Menurut penulis, hakikat mengail diakhirkan dari hari sabtu tetap ada. Keberadanya itulah yang masih menjadikan hukumnya haram. Peristiwa itu terjadi pada masa Nabi Dawud AS.
Semua contoh hilah ini bukan termasuk hilah ilegal yang disetujui ulama'. Semua definisi di atas berujung pada satu kesimpulan bahwa hilah adalah berpegang kepada hal yang dzohirnya boleh untuk mewujudkan maslahah yang tidak dilegalkan dengan menghalalkan yang haram, mengharamkan yang halal atau menggugurkan kewajiban.

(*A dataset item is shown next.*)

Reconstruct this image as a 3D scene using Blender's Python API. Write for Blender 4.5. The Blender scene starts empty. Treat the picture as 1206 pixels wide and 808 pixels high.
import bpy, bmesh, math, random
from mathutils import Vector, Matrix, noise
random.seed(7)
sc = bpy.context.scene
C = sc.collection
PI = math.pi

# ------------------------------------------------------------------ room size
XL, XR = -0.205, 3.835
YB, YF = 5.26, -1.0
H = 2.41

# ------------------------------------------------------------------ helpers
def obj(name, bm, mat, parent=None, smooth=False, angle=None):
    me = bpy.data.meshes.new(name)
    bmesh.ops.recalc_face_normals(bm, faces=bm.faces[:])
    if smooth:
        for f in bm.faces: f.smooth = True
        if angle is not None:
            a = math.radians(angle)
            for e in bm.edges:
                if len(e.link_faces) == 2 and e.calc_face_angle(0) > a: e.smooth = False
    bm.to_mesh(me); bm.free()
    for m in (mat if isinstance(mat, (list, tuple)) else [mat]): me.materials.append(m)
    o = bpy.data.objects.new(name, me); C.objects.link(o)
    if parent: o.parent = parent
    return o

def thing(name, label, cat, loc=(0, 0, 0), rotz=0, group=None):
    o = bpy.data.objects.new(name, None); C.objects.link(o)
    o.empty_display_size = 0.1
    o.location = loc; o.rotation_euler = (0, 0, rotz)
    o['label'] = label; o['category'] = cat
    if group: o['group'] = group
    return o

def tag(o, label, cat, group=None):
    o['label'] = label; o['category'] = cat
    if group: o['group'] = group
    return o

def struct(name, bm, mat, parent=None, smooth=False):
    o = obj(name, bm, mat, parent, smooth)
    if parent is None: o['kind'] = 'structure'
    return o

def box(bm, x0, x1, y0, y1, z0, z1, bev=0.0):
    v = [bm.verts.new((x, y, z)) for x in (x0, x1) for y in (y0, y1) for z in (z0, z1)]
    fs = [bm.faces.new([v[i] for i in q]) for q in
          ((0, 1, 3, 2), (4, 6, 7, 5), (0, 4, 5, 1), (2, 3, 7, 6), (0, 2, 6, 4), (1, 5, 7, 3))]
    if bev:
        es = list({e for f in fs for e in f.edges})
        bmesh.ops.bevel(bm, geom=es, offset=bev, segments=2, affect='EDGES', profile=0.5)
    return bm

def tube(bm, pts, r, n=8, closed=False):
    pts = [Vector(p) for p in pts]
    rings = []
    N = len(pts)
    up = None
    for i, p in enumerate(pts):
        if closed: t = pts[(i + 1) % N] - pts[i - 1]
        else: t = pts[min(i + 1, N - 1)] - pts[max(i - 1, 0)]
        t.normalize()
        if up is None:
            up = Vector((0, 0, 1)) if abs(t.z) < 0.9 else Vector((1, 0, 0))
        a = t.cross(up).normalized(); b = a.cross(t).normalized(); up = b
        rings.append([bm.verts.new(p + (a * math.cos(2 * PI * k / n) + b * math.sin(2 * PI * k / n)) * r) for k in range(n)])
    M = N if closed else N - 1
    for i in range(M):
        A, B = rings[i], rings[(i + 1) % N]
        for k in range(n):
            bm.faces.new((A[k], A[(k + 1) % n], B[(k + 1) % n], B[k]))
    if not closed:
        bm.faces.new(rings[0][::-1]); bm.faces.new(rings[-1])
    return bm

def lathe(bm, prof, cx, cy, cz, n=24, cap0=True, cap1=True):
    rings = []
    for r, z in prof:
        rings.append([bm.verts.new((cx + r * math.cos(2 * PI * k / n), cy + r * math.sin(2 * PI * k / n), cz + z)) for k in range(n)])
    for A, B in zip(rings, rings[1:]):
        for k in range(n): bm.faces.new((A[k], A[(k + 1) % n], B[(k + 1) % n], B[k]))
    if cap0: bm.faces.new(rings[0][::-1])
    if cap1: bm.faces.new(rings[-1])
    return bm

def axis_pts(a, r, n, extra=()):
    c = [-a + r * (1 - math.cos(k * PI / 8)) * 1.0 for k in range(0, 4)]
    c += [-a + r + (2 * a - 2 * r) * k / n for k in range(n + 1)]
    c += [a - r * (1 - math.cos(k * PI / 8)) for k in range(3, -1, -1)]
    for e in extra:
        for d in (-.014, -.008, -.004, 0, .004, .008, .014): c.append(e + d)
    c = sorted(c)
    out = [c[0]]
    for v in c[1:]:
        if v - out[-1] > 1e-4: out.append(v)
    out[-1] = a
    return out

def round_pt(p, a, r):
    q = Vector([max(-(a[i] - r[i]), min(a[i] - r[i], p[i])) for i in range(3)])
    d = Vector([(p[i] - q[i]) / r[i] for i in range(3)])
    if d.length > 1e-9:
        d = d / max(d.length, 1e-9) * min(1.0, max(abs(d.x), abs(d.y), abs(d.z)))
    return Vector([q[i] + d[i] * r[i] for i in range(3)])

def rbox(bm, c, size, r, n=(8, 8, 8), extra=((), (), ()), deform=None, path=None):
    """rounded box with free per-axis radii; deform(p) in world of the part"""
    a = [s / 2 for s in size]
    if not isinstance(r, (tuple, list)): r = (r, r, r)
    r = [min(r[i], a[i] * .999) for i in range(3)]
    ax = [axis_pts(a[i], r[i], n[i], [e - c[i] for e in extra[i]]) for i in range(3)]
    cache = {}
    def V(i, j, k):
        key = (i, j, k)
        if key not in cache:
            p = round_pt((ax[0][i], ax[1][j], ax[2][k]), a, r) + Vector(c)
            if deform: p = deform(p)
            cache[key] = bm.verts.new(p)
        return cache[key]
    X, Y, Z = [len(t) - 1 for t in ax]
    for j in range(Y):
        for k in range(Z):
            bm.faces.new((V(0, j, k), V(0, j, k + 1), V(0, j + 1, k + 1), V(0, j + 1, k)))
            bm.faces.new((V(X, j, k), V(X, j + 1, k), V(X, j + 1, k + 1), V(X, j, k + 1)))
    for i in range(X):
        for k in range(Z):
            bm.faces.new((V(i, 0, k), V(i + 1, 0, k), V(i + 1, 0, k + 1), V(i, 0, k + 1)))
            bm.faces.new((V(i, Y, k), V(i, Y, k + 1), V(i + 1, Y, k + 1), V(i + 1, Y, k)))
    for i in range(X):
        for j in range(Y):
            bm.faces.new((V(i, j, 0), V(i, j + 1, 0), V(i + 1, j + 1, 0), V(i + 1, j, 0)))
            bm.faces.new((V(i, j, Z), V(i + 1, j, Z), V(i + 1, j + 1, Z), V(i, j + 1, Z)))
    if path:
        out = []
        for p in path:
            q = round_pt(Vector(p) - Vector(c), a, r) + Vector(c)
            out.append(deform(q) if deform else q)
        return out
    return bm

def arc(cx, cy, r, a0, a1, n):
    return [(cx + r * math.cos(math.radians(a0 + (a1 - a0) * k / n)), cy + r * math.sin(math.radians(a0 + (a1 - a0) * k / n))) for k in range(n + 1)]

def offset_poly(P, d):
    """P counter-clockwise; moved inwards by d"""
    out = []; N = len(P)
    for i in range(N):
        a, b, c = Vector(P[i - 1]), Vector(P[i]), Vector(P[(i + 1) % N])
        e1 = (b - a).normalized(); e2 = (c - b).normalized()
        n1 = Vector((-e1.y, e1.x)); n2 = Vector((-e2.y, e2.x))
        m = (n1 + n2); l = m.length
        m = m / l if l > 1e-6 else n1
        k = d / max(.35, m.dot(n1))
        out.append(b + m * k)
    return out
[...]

Pendapat yang mengharamkan dan membatalkan hilah

Ulama' yang tersohor yang mengatakan demikian adalah Ibnu qoyim. Belaiu berpendapat hilah itu batal dan haram karena berpijak kepada:
1. asal dari hokum adalah ilatnya
2. hukum diturunkan untuk kemaslahatan manusia.
Pendapat yang mengharamkan hilah berasal dari madzhab malikiyah dan sebagian Hanabilah. Yang paling kesohor adalah ibnu taymiyah dan murid beliau ibnu qoyim al-jauzy.
Alasannya, karena hilah itu menghalalkan yang haram dan menggugurkan kewajiban. Dan itu semua bertentangan tujuan syari'at yang menginginkan kemaslahatan.
Ibnu Qoyim menyajikan dalil yang mengatakan hilah itu batal dan haram:
a. Seorang yang telah menghalalkan yang haram dan menggugurkan fardlu dengan hilah berarti dia berusaha merusak agama dari beberapa sisi:
i. menghilangkan hikmah tasyri'
ii. sesuatu yang dihilah tidak mempunyai esensi melainkan sebatas luarnya saja. Sedangkan esensi pekerjaannya adalah melakukan perkerjaan haram itu sendiri.
iii. Hikmah tasyri' ibarat makanan bagi hati, obat dan penawar. Seseorang yang sengaja mengkonsumsi obat yang oplosan atau sengaja meneguk racun tentu hal itu akan merusak sistem kerja tubuh. Hilahpun demikian. Hilah yang telah dilakukan berarti telah merusak tatanan syari'ah.
Ibnu Qoyim menggambarkan pertentangannya dengan syariat:
kebolehan hilah jelas bertentangan dengan saddud dzaroi'. Bukan menutup arus malah dengan hilah hal yang seharusnya tidak boleh dituju malah aksesnya dibuka luas. Syari' sejatinya menginginkan menutup pintu masuk kerusakan semaksimal mungkin. Hilah dianggap sebagai perbuatan yang bertentangan dengan ruh kebenaran dan landasan dasar kemasyarakatan dan ekonomi.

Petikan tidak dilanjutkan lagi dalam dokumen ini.